Wall Street Journal - Tariffs Take You to the Cleaners
Washing-machine taxes launder money from consumers to Whirlpool.
By The Editorial Board
April 30, 2019
A year after President Trump imposed tariffs up to 50% on imported washing machines, the results are in—and they’re grubby. Last week Whirlpool reported a quarterly profit of $471 million, up 400% from a year earlier, even as shipments sank. The CEO credited “margin expansion” due to “pricing actions.” In other words, American consumers now pay more to wash their clothes because of government barriers to competition.
The full story, which is a case study in the pitfalls of protectionism, comes from a new paper by economists at the Federal Reserve and the University of Chicago. In 2006 when Whirlpool bought its competitor Maytag, the two brands commanded about 60% of the American market for washing machines. Imports were less than 10%.
Two South Korean companies, LG and Samsung, soon gained ground with buyers. Whirlpool looked to the government for help. In 2012 the U.S. placed anti-dumping duties, up to 82.4%, on washing machines imported from Korea and Mexico. Foreign production shifted to China almost immediately.
Whirlpool again appealed to Washington. In 2016 the U.S. put tariffs up to 57.4% on washing machines from China. This was similarly ineffective. “Imports from China fell from 3 million units per year in 2015 to roughly 300,000 units in 2017,” the economists write. At the same time imports from Thailand and Vietnam rose “from essentially zero in 2015 to nearly 3.3 million.” With global supply chains, companies can move production wherever it is competitive.
Then in 2017 Whirlpool petitioned for world-wide tariffs. Last year Mr. Trump acceded. “We’re going to benefit our consumers, and we’re going to create a lot of jobs,” he said. That’s what you’d call a spin cycle.
The economists count 1,800 jobs that could be claimed as connected to the tariffs. Last year Samsung opened a plant in South Carolina, which it says will employ 1,000 people by 2020. A new LG factory in Tennessee will have 600 workers. Whirlpool reports it added 200 jobs.

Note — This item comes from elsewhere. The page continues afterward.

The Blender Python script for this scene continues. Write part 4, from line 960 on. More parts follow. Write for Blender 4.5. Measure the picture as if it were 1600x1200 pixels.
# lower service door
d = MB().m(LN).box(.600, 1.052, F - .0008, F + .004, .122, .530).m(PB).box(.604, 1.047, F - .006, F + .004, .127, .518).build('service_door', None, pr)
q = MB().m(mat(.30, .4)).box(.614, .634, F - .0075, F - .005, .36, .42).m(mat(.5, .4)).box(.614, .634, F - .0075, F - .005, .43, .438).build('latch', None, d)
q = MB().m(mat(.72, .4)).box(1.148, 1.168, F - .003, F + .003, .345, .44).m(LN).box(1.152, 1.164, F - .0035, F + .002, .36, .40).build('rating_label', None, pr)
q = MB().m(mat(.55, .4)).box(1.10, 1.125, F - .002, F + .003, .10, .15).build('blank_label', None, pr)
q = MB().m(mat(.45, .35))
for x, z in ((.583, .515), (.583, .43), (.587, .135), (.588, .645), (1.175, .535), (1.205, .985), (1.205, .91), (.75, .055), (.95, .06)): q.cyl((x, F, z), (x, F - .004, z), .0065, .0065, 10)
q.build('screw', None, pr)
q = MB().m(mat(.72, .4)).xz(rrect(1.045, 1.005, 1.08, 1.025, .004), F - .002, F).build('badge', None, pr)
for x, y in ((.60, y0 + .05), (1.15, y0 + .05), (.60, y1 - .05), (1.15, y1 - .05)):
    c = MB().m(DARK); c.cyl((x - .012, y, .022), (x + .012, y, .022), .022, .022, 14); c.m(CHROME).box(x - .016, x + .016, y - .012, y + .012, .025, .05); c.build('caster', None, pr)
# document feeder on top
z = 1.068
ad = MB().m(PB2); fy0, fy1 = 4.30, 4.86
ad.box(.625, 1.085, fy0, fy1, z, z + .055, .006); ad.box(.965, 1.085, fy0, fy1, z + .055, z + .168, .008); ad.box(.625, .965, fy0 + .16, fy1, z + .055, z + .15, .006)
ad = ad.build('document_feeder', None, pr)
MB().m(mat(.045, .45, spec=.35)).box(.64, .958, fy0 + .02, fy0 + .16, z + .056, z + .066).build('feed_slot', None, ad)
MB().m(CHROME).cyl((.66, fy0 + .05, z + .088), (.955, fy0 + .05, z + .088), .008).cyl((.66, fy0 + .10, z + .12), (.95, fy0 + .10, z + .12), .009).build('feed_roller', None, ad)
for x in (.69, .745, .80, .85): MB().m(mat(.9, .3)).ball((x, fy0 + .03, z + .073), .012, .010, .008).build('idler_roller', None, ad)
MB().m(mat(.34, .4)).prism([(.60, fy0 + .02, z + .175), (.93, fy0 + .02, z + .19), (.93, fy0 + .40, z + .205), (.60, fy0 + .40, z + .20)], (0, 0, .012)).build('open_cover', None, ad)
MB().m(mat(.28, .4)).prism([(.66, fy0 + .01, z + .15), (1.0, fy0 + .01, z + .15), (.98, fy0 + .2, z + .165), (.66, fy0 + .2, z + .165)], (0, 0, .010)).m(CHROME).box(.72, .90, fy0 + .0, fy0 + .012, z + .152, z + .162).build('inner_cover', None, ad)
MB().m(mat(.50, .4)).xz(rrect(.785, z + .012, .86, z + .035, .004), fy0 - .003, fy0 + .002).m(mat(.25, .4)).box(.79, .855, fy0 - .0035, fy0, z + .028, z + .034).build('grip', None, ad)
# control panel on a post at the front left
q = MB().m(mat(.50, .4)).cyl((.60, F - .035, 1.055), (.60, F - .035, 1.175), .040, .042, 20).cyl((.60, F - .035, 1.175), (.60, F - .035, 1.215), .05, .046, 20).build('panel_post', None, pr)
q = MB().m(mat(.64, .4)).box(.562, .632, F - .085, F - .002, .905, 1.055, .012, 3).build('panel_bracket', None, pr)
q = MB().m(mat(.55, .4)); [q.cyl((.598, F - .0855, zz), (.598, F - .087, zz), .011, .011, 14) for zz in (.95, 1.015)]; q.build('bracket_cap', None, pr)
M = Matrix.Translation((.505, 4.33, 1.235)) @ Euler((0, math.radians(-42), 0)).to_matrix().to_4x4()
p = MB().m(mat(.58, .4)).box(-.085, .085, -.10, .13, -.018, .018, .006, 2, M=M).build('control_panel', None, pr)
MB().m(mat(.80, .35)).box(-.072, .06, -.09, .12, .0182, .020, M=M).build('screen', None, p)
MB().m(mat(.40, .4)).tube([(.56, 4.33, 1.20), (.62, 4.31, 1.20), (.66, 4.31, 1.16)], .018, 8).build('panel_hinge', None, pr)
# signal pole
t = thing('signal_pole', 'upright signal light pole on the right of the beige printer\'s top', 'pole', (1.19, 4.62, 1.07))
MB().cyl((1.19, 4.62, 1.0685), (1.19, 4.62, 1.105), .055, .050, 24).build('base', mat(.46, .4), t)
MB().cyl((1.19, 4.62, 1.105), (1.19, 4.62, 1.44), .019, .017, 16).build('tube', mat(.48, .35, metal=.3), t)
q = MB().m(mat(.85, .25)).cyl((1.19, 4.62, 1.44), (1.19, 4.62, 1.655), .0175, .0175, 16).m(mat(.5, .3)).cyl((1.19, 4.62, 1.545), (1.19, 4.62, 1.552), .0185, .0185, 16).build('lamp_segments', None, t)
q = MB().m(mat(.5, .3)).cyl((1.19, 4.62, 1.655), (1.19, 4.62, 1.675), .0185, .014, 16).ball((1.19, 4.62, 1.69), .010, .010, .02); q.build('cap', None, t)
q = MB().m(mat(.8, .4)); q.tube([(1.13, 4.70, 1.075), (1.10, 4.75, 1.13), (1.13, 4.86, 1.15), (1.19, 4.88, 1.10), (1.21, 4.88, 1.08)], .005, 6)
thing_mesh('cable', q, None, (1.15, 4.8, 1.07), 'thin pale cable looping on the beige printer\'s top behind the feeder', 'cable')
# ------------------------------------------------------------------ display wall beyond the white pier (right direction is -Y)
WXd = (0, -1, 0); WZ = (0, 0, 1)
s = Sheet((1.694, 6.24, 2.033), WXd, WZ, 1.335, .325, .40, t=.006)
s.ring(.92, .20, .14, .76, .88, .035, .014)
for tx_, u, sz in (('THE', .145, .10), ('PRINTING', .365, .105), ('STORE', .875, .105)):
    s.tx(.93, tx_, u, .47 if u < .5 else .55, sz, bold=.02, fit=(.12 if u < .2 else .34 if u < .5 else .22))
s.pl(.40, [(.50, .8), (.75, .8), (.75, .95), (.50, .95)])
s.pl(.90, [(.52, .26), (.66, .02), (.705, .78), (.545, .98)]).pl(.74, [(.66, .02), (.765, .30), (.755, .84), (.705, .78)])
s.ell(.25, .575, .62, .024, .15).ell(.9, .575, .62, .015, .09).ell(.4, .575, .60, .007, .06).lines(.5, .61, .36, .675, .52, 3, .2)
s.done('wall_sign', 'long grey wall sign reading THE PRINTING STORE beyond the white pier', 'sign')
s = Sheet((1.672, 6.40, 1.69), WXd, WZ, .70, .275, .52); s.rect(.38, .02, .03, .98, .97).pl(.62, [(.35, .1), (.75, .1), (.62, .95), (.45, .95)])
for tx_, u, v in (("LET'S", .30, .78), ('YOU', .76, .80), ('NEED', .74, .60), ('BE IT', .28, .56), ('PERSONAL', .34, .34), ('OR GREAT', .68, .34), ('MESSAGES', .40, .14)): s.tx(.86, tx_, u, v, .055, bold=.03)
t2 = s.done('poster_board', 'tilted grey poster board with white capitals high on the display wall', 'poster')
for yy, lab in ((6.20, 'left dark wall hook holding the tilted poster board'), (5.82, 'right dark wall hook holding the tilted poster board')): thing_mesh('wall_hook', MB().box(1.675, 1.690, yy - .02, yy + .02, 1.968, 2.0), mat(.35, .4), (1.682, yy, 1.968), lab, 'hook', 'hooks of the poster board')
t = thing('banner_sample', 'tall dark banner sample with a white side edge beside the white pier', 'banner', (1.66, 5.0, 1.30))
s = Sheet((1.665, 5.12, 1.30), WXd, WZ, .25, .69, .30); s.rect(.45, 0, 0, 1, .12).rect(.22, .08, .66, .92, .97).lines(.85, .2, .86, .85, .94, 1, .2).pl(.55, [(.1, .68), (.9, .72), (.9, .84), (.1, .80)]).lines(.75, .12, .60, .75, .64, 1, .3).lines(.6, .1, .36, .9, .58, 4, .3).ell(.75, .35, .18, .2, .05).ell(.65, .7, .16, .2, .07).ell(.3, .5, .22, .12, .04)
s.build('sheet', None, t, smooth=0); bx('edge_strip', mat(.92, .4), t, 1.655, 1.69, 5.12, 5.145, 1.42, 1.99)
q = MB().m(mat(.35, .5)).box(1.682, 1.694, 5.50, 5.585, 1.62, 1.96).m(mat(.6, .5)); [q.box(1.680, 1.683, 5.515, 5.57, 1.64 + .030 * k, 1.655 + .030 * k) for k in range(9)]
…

But at what cost? In the months after the tariffs were applied, prices for washing machines jumped 12%, or about $86 each, the paper says. Although dryers aren’t subject to the tax, their prices rose a similar amount. The economists speculate that since washers and dryers are often sold as a pair, at similar cost, manufacturers split the markup between them.
What about American-made machines? Their prices went up, too. “There is no clear distinction between domestic and foreign brands in these results,” the economists write. “Depending on the time horizon, Whirlpool increased washer prices between 13 to 17 percent.”
All in all, the paper estimates that the higher prices will cost consumers $1.5 billion a year. If the tariffs create 1,800 jobs, that works out to more than $800,000 each. Talk about being taken to the cleaners.
Appeared in the May 1, 2019, print edition.